В творчестве Тынянова решительно преобладает "календарь землетрясений". Таким кризисным временем в XIX веке был 1825 год восстание декабристов, в XVIII веке - 1725 год - смерть Петра. Поэтому "Кюхля" и "Восковая персона" делятся на две части - до и после кризиса - и сравниваются две эпохи. И так не, как с восстанием погибает все лучшее, так все лучшее погибает вместе с Петром. Как мнительный человек, Тынянов тревожно прислушивается к пульсу, и если что-нибудь не так, то ему начинает казаться, что все кончено. И так же, как в "Смерти Вазир-Мухтара", вместе с разочарованием и гибелью надежд приходит измена.

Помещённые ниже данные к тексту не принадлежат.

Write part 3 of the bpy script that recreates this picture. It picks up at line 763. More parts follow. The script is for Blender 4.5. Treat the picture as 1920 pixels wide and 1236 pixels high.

Таких измен в "Восковой персоне" больше, чем во всех других книгах Тынянова, вместе взятых. Тынянов собрал в повести накопившуюся в других его книгах измену и написал о ней чрезвычайно обстоятельно и подробно. В "Восковой персоне" измен, оставшихся после Петра, открытых и непокаранных, - девяносто две. Главная измена - измена делу Петра - в это число не входит. Кроме изменников, перечисленных в реестре Мякинина Алексея и не получивших возмездия, в понести написано про изменников, отрубленные головы которых в банках со спиртом, об изменниках, головы которых так и не успели отрубить, о брате, продавшем брата в куншткамору, об императрице-изменнице и ее любовниках-изменниках, о светлейшем князе Меншикове - изменнике, о господах из Сената - изменниках, об изменивших дворянстве и купечестве и о собаках-изменницах. Главное - это измена долгу, измена делу. Как в "Вазир-Мухтаре" по сравнению с "Кюхлей" повышается роль предательства в гибели восстания, так и в "Восковой персоне" по сравнению с "Вазир-Мухтаром" повышается роль предательства в деле преобразования России.

И все рушится, и всему пришел конец. И Петр лишь камень, брошенный в Россию процессом социально-экономического развития, а когда пошел на дно этот камень, то остались одни круги на воде, но и они исчезли, и все повторилось, как встарь...

Параллельно Петру и его делу, падающему, дряхлеющему и становящемуся ненужным, написаны вещи, дряхлеющие, сниженные в значении. "Над фортиною на крыше стояла на шесте государственная птица, орел. Она была жестяная с рисунком. И погнулась от ветра, заржавела, ее стали звать: петух. Но по птице фортину было видно на громадное пространство... Все говорили: пойдем к питуху. Потому что петух - это птица, а питух - пьяница". Петр и его дело сами по себе, а жизнь - сама по себе. Дело Петра растет, а жизнь остается такой же, какой была до Петра, какой всегда была и какой она будет вечно. Великий человек пришел, взбунтовал Россию и - ушел. И ничто не изменилось. Может быть, стало хуже. А в России брат продает брата, дворянство хлеб прячет, чтобы голодом задушить, купцы в нетях, - чтобы налог не платить, бродят под нищим образом, нестерпевший народ подается на Низ, к башкирам, куда через полста лет придет Пугачев и где зарокочет великий бунт.

Всё снижается и утрачивает значение, приобретенное при Петре, и возвращается в состояние, в каком пребывало до Петра. И государственная птица орел стала петух, питух, пьяница.

Вот что осталось от великого дела - мертвое подобие. Новая эпоха похожа на петровскую, как восковая персона на живого царя. Но это значит только, что в самом великом деле уже было все то, что привело его к гибели. Потому что дело Петра падает и дряхлеет не только после него, но и вместе с ним. Оказывается, что деятельность Петра последних лет жизни мало похожа на деятельность его молодости: ".. .так стало в самое последнее время... когда сам стал вдаваться в бабью власть и подаваться в боярскую толщину..." Восковая персона, подобие - это тоже Киже. Дело Петра - Киже. Оно перестало существовать, оно не существует, некоторым кажется, что оно существует. И оно никому не нужно.

"От него (восковой персоны.- А. Б.) было холодно и не хозяйственно, как в склепе или где еще. Он был парсуна или же портрет, но неизвестно было, как с ним обращаться, и многое такое даже нестать было говорить при нем".